Некоторое время спустя в связи с изменившейся обстановкой на фронте радист получил указание переместиться дальше на запад, и радиоигра «Бумеранг» перешла из наших рук — Московского областного управления НКВД — в ведение военной контрразведки действующей армии СМЕРШ.

В результате этой радиоигры наряду с продвижением в немецкие штабы дезинформации удалось выявить и обезвредить семь вражеских агентов.

Глава шестая. За линией фронта

О подвигах зафронтовых разведчиков заговорили открыто только через много лет после окончания Великой Отечественной войны. Полковник КГБ Александр Сердюк написал книгу об Александре Козлове, успешно работавшем в немецкой разведшколе, подчинявшейся абверкоманде-15 (с июля 1943 года стала именоваться абверкомандой-103) при группе армий «Центр» (радиопозывной «Сатурн»), Школа готовила разведчиков и радистов. В этой разведшколе, находившейся сначала в Хакыти, а затем, в начале августа 1943 года, в Борисове, Козлов «дорос» до начальника учебной части школы. Он весьма успешно внедрился в разведшколу немцев и передавал нашему командованию подробные данные о личном составе школы: ее служащих и учащихся, намеченных к заброске в тыл Красной Армии.
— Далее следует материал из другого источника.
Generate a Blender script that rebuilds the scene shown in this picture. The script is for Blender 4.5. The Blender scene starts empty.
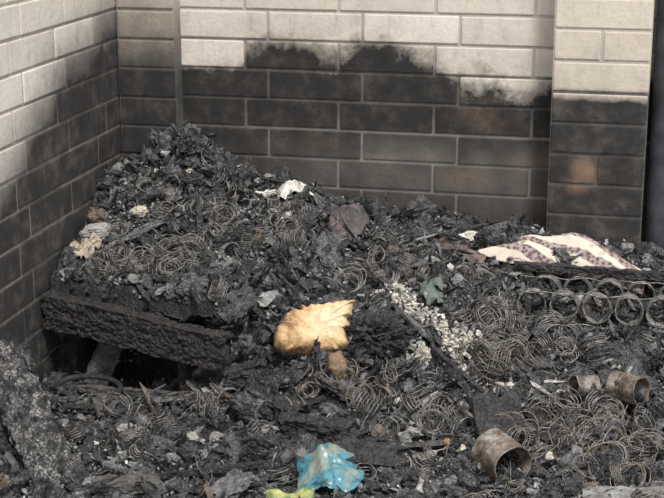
import bpy, bmesh, math, random
import numpy as np
from mathutils import Vector, Matrix, Euler, noise
random.seed(7); rng=np.random.default_rng(7)
S=bpy.context.scene
S.view_settings.view_transform='Standard'
def link(o,parent=None):
    S.collection.objects.link(o)
    if parent: o.parent=parent
    return o
# ---------------- camera
F=1460; yaw=math.radians(12.5); pit=math.radians(15.5)
C=Vector((0.975,-4.4,1.6))
f=Vector((-math.sin(yaw)*math.cos(pit),math.cos(yaw)*math.cos(pit),-math.sin(pit)))
r=Vector((math.cos(yaw),math.sin(yaw),0)); u=r.cross(f)
cam=bpy.data.cameras.new('camera'); co=link(bpy.data.objects.new('camera',cam))
m=Matrix((r,u,-f)).transposed().to_4x4(); m.translation=C; co.matrix_world=m
cam.sensor_width=36; cam.lens=36*F/664
S.camera=co
# ---------------- material helpers
def mat(name):
    m=bpy.data.materials.new(name); m.use_nodes=True; nt=m.node_tree
    b=nt.nodes['Principled BSDF']; return m,nt,b
def N(nt,t,**k):
    n=nt.nodes.new(t)
    for a,v in k.items(): setattr(n,a,v)
    return n
def noise_n(nt,scale,detail=4,rough=.6,vec=None):
    n=N(nt,'ShaderNodeTexNoise'); n.inputs['Scale'].default_value=scale; n.inputs['Detail'].default_value=detail; n.inputs['Roughness'].default_value=rough
    if vec is not None: nt.links.new(vec,n.inputs['Vector'])
    return n
def ramp(nt,fac,stops):
    n=N(nt,'ShaderNodeValToRGB'); e=n.color_ramp.elements
    while len(e)<len(stops): e.new(.5)
    for i,(p,c) in enumerate(stops):
        e[i].position=p; e[i].color=(c,c,c,1) if not hasattr(c,'__len__') else (*c,1)
    nt.links.new(fac,n.inputs['Fac']); return n
def mix(nt,fac,a,b,mode='MIX'):
    n=N(nt,'ShaderNodeMix',data_type='RGBA',blend_type=mode)
    for s,v in ((0,fac),(6,a),(7,b)):
        if hasattr(v,'default_value') or hasattr(v,'is_linked'): nt.links.new(v,n.inputs[s])
        elif hasattr(v,'__len__'): n.inputs[s].default_value=(*v,1)
        else: n.inputs[s].default_value=v
    return n.outputs[2]
def math_n(nt,op,a,b=None,clamp=False):
    n=N(nt,'ShaderNodeMath',operation=op,use_clamp=clamp)
    for i,v in enumerate((a,b)):
        if v is None: continue
        if isinstance(v,(int,float)): n.inputs[i].default_value=v
        else: nt.links.new(v,n.inputs[i])
    return n.outputs[0]
def bump(nt,b,h,strength=.5,dist=.01):
    n=N(nt,'ShaderNodeBump'); n.inputs['Strength'].default_value=strength; n.inputs['Distance'].default_value=dist
    nt.links.new(h,n.inputs['Height']); nt.links.new(n.outputs[0],b.inputs['Normal'])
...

Был создан фильм, в основу которого положена деятельность Козлова. «Путь в Сатурн», «Сатурн почти не виден», «Конец Сатурна». Драматург Афанасий Салынский написал пьесу «Камешки на ладони», ее поставил Центральный театр Советской Армии. Козлов, оказавшись во вражеском плену, был помещен в лагерь военнопленных в городе Вязьме. Через несколько дней ему офицер абвера предложил стать агентом немецкой разведки с предварительным обучением в немецкой школе. Козлов согласился, решив для себя, что в случае заброски в наш тыл непременно явится в органы НКВД с повинной. После обучения в школе абвера и после приземления Козлов добровольно явился в отдел контрразведки стрелковой дивизии. Его доставили в Москву в ГУКР СМЕРШ НКО СССР. Ему предложили в СМЕРШе вернуться на немецкую сторону со специальным заданием. Козлов согласился без колебаний. Началась игра СМЕРШа с гитлеровской спецслужбой.

Козлов был заброшенным на нашу территорию немецким агентом, и таких было немало. Но были и такие, кого советские контрразведчики посылали в тыл немцев с нашей стороны.

Техник-интендант 1-го ранга Петр Иванович Прядко служил начальником склада горюче-смазочных материалов и оказался в окружении, где находился более двух месяцев. 27 ноября 1941 года он с трудом выбрался к своим. В Особом отделе НКВД 6-й армии с «окружением» обстоятельно побеседовали и предложили ему вновь отправиться в тыл противника, но на этот раз со специальным заданием. Тем более что порядки на «той стороне» в определенной мере ему уже известны. Армейские контрразведчики предложили ему попытаться внедриться в абвергруппу-102 при штабе 17-й пехотной армии вермахта, которая противостояла нашей 6-й армии. Нашу контрразведку интересовали сведения о методах работы абвергруппы, ее сотрудниках и агентуре.